Morning Star’s service offers another perspective. It focuses on investments that produce consistent returns more than it does on using technical charts to predict stock value. It offers an analysis of stocks, mutual funds and exchange-traded funds (ETF). Morning Star also provides the pros and cons for all investments. You can use its research to compare investments to each other and see how the investment has performed over time. Morning Star also offers a stock and mutual fund screener that allows you to find investments by searching hundreds of key data points. 

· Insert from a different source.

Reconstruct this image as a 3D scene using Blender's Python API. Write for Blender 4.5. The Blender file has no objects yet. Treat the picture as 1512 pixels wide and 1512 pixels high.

Many find using this service can empower you to make better investment decisions without consulting an investment advisor. Morning Star offers a $199 premium subscription service, as well as a free service for a more simplified version. You also have the option to test the premium service with a 14-day trial

How to Navigate the Stock Market 

The stock market can be a confusing place. There are a number of options you can choose from when it comes to determining which investments are right for you. You can use the ratios provided in this article to analyze stocks for yourself. You might decide that using a stock terminal like BZ Pro would be beneficial for you. A subscription service might also work out well for you if you’d like to receive more pointed advice to help you make your investment decisions.

Ultimately, the best way to analyze stocks is the one that works for you. Consider your options and decide how comfortable you are with navigating the stock market on your own. Compare services to figure out which one works best for your budget and investment goals.